Indeed, the illegality of demolition of houses in Lagos state is compounded by the refusal of the Ministry of Physical Planning to hear and determine the objections and complaints of owners of buildings which are marked for demolition.  In other words, the action of the government constitutes a reckless violation of the provisions of sections 57-89 of the Law. It is also a breach of section of 36 (4) of the Constitution which guarantees the fundamental right of every citizen to make a representation before any matter affecting their civil rights and obligations is determined.

In SERAP v. Federal Republic of Nigeria (2002) 2 CHR 537 at 562 the African Commission on Human and People’ Rights condemned the demolition of a number of houses in Ogoniland. While upholding the human right of the owners of the demolished houses to shelter the Commission said: “At a very minimum, the right to shelter obliges the Nigerian government not to destroy the housing of its citizens and not to obstruct efforts by individuals or communities to rebuild lost homes.

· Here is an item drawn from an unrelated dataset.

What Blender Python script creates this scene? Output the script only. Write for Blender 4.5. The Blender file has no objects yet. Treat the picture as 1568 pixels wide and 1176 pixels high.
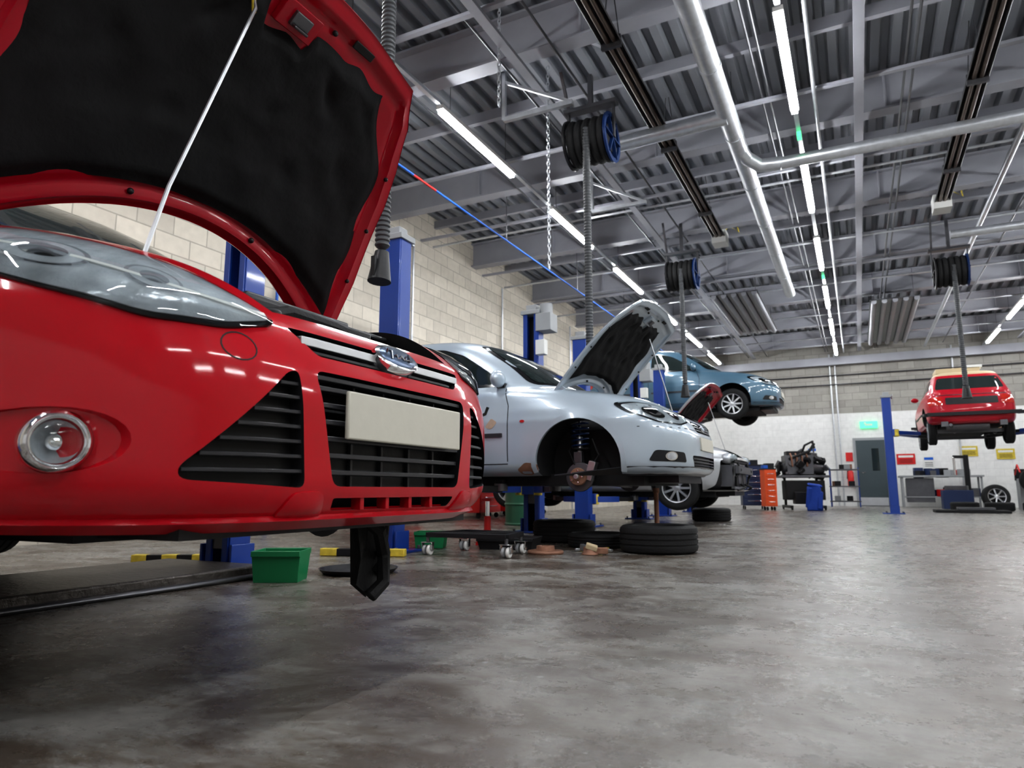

Integrity of the  individual

The State’s obligation to respect housing rights requires it, and thereby all of its organs and agents, to abstain from carrying out, sponsoring or tolerating any practice, policy or legal measure violating the integrity of the individual or infringing upon his or her freedom to use those material or other resources available to them in a way they find most appropriate to satisfy individual, family, household or community housing needs.”

To check the menace of land grabbers and prevent a breakdown of law and order the Lagos state government has enacted the …….Law, 2016 which has criminalised the seizure of land and houses without a valid court order. Thus, by forcefully taking over house before demolishing them the Lagos state government has violated its own law.